* START DATA SHOWN *
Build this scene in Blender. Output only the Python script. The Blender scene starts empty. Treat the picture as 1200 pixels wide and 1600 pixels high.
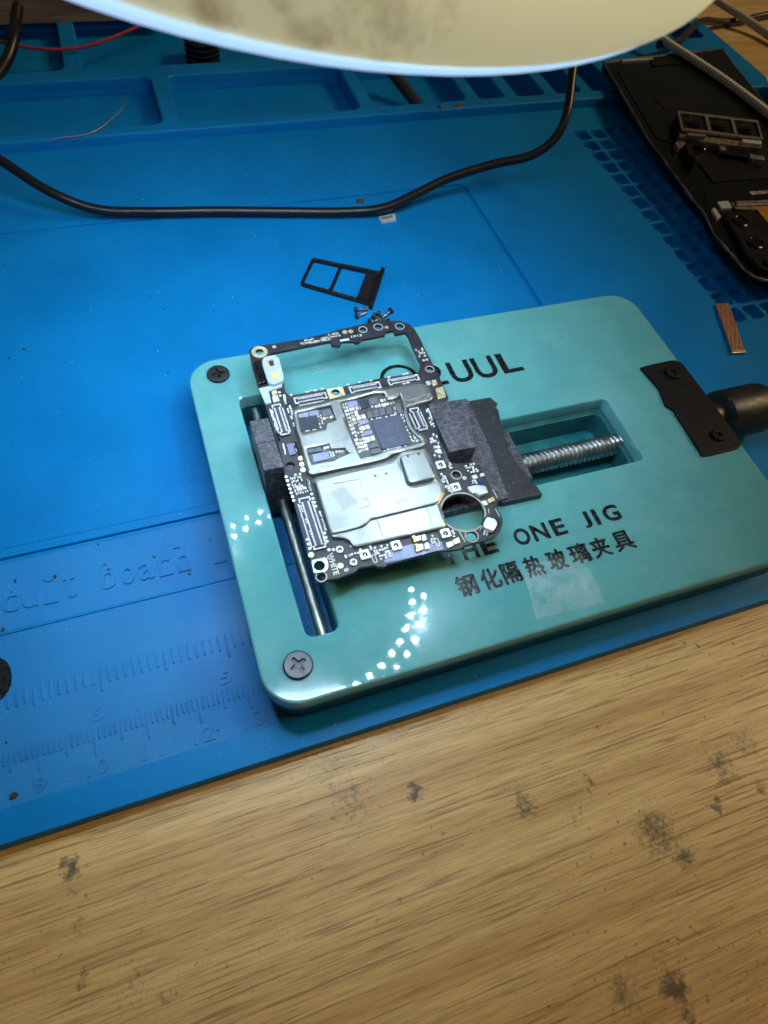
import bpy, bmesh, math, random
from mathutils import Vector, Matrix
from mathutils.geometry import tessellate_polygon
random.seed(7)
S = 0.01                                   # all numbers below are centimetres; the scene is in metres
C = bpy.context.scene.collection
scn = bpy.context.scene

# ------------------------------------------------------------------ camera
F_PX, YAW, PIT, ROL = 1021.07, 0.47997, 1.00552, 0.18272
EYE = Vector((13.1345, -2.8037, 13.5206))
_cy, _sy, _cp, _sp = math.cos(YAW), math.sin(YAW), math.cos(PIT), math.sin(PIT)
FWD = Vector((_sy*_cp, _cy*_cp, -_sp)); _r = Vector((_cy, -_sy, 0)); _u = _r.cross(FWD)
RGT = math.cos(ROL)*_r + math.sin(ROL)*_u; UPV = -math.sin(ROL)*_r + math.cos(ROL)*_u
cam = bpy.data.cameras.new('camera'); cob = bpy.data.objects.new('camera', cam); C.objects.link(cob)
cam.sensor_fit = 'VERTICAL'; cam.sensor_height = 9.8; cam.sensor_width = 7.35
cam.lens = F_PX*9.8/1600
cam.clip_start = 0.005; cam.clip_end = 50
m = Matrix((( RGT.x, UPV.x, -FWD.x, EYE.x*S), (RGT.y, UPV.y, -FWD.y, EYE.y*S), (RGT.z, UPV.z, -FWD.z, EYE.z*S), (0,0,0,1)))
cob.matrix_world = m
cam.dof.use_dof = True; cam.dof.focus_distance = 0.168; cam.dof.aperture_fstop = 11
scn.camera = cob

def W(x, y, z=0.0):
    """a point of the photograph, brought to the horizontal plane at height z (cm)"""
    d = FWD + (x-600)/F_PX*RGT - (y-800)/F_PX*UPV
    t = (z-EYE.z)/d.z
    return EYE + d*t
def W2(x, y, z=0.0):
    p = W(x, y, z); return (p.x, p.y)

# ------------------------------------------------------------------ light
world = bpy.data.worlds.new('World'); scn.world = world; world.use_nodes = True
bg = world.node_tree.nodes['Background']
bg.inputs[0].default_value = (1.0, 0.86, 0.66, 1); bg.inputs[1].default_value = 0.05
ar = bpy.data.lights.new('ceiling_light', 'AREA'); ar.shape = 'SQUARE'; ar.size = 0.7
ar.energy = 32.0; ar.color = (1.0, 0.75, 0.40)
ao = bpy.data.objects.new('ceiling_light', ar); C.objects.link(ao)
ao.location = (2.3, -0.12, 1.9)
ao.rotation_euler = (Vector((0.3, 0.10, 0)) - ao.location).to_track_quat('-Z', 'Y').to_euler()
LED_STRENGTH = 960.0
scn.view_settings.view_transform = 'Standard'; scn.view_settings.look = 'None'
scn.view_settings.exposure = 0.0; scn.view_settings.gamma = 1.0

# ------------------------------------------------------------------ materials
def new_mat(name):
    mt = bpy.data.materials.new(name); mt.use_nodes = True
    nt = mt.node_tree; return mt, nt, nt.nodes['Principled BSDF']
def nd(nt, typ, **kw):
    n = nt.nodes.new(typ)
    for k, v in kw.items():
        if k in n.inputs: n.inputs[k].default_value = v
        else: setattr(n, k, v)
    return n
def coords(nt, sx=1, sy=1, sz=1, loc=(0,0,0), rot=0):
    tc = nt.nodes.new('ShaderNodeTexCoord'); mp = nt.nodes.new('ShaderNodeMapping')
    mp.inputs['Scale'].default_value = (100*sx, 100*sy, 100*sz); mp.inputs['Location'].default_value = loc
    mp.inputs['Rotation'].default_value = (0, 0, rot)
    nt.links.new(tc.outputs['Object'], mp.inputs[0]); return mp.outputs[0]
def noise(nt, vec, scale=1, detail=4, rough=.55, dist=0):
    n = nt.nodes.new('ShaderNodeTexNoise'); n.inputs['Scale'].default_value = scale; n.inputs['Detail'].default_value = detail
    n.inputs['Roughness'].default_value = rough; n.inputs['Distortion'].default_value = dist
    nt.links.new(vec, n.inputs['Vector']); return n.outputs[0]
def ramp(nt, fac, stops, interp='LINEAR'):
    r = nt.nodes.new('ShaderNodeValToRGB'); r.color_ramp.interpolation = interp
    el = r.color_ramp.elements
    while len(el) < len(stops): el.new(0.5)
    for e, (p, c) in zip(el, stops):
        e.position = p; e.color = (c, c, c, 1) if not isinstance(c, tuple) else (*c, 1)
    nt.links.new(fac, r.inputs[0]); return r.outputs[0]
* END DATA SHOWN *
[TASK] Exactly as they appear, print the lines of the listing above from its first line through the line that contains "p = W(x, y, z); return (p.x, p.y)", minus the pictures.

[TASK RESULT]
Build this scene in Blender. Output only the Python script. The Blender scene starts empty. Treat the picture as 1200 pixels wide and 1600 pixels high.
import bpy, bmesh, math, random
from mathutils import Vector, Matrix
from mathutils.geometry import tessellate_polygon
random.seed(7)
S = 0.01                                   # all numbers below are centimetres; the scene is in metres
C = bpy.context.scene.collection
scn = bpy.context.scene

# ------------------------------------------------------------------ camera
F_PX, YAW, PIT, ROL = 1021.07, 0.47997, 1.00552, 0.18272
EYE = Vector((13.1345, -2.8037, 13.5206))
_cy, _sy, _cp, _sp = math.cos(YAW), math.sin(YAW), math.cos(PIT), math.sin(PIT)
FWD = Vector((_sy*_cp, _cy*_cp, -_sp)); _r = Vector((_cy, -_sy, 0)); _u = _r.cross(FWD)
RGT = math.cos(ROL)*_r + math.sin(ROL)*_u; UPV = -math.sin(ROL)*_r + math.cos(ROL)*_u
cam = bpy.data.cameras.new('camera'); cob = bpy.data.objects.new('camera', cam); C.objects.link(cob)
cam.sensor_fit = 'VERTICAL'; cam.sensor_height = 9.8; cam.sensor_width = 7.35
cam.lens = F_PX*9.8/1600
cam.clip_start = 0.005; cam.clip_end = 50
m = Matrix((( RGT.x, UPV.x, -FWD.x, EYE.x*S), (RGT.y, UPV.y, -FWD.y, EYE.y*S), (RGT.z, UPV.z, -FWD.z, EYE.z*S), (0,0,0,1)))
cob.matrix_world = m
cam.dof.use_dof = True; cam.dof.focus_distance = 0.168; cam.dof.aperture_fstop = 11
scn.camera = cob

def W(x, y, z=0.0):
    """a point of the photograph, brought to the horizontal plane at height z (cm)"""
    d = FWD + (x-600)/F_PX*RGT - (y-800)/F_PX*UPV
    t = (z-EYE.z)/d.z
    return EYE + d*t
def W2(x, y, z=0.0):
    p = W(x, y, z); return (p.x, p.y)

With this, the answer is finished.